I haven't thought very much about it, so I'm sure it's easy to shoot
holes through it, but I imagined something like:

- one `static unsigned long hoard_size` keeps the approximate amount of
  space that is free but not returned to the OS.
  Not sure where/when to keep it up to date cheaply, admittedly.

- one `static unsigned long smallest_recent_hoard_size`.
  This is updated whenever we allocate memory from the OS.

- one `static unsigned long age_of_smallest_recent_hoard_size`.
  This is incremented every time we allocate memory from the OS (and
  reset whenever the value of smallest_recent_hoard_size is modified).

Then you'd call `malloc_trim` based on a magic formula combining
`age_of_smallest_recent_hoard_size` and the ratio of
`smallest_recent_hoard_size / total_heap_size` (and you'd trim only
what's necessary to release O(`smallest_recent_hoard_size`) memory).
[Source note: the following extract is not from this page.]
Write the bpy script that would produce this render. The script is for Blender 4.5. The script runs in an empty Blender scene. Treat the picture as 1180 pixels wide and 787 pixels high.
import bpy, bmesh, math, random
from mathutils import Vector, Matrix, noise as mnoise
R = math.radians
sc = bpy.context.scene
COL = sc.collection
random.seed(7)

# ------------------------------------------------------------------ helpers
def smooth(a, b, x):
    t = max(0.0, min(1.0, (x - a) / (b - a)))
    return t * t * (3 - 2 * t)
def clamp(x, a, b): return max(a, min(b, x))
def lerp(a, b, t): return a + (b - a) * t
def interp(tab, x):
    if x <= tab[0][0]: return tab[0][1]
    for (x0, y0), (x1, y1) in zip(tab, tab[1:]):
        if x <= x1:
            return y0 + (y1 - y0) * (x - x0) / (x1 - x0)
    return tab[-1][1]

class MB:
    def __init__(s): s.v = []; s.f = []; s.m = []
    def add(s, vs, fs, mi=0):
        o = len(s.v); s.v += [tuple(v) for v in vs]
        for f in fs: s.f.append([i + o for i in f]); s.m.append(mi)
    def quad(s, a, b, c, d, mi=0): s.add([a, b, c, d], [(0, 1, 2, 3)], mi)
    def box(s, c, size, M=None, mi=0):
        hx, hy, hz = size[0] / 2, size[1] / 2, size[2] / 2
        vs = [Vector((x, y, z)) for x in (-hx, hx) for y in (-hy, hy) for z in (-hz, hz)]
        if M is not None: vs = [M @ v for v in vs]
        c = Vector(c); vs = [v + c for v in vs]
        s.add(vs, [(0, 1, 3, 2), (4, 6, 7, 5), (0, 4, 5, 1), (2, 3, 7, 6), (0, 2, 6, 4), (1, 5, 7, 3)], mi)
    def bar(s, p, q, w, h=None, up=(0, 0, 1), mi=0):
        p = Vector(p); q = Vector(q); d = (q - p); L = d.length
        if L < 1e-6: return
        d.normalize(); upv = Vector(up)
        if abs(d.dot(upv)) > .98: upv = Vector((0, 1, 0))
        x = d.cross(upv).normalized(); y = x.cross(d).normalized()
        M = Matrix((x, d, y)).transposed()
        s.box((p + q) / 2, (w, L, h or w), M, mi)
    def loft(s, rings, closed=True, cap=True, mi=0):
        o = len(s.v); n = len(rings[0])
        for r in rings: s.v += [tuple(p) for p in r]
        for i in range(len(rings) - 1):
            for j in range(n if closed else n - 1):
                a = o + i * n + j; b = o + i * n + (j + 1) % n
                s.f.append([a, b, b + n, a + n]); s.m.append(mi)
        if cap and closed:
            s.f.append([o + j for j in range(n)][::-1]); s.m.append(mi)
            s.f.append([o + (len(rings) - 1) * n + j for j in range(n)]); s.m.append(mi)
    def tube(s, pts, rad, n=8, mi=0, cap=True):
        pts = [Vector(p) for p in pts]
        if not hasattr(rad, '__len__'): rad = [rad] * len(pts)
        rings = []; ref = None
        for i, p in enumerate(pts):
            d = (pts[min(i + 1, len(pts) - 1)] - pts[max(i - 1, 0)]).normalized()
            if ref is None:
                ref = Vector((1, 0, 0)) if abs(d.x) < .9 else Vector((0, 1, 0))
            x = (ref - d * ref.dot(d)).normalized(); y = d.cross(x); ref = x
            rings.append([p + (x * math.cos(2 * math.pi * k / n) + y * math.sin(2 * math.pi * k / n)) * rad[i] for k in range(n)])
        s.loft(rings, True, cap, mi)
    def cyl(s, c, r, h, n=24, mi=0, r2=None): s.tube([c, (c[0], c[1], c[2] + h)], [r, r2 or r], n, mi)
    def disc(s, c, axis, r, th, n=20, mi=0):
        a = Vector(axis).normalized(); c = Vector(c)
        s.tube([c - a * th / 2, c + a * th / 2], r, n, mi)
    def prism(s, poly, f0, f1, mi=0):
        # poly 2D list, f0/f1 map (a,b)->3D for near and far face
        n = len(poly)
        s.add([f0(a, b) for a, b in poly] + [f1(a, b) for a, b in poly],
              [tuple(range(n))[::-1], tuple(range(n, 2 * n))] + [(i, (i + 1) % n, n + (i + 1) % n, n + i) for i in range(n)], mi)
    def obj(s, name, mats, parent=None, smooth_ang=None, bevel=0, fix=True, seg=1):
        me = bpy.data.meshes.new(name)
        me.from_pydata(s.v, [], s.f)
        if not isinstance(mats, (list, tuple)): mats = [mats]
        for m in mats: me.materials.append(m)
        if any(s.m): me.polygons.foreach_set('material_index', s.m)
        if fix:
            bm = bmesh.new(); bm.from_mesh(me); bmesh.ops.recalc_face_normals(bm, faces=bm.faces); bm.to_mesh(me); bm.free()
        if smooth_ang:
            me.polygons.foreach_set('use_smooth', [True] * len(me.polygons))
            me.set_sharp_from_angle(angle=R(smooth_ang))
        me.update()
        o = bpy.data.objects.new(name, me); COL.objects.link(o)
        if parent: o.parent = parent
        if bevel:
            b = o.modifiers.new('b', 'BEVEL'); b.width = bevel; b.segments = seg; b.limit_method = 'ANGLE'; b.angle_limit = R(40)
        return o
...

> Yet another word of memory used,

Since 200MB is peanuts, I figure that extra 24B should be acceptable ;-)

> yet another syscall to check the time?

I didn't mean time as in an OS-notion of clock, no.

> I agree that we could do better at detecting long-unused chunks, but
> it's expensive (in terms of both development and runtime) to do so, and
> typically at the expense of some other desired metric.

No doubt.

> I would ask the Emacs devs why they wait until gc to free() memory
> instead of keeping track of uses more accurately and free()ing it
> right away.  It's a similar type of compromise.

Delaying for some time is one thing.  Delaying forever is another.

>> The doc of `malloc_trim` suggests it's occasionally called by `free` and
>> `mallopt` suggests via `M_TRIM_THRESHOLD` that there's a limit to how
>> much extra spare memory glibc keeps around, so this suggests that indeed
>> memory is trimmed "every once in a while".
> Only when the available memory is "at the top of the heap".

Ah, I see, that makes sense.
I do remember such behavior in other/older libc libraries.

> We used to have code that munmap()'d large "holes" in the cache,

That's what I seem to remember, indeed.  And our memory management code
does play with `mallopt` in the hopes to encourage it to allocate using
`mmap` in the hopes that it then deallocates via `munmap`.

> but the resulting performance was horrible.

Hmm... so that explains why we're seeing those problems again.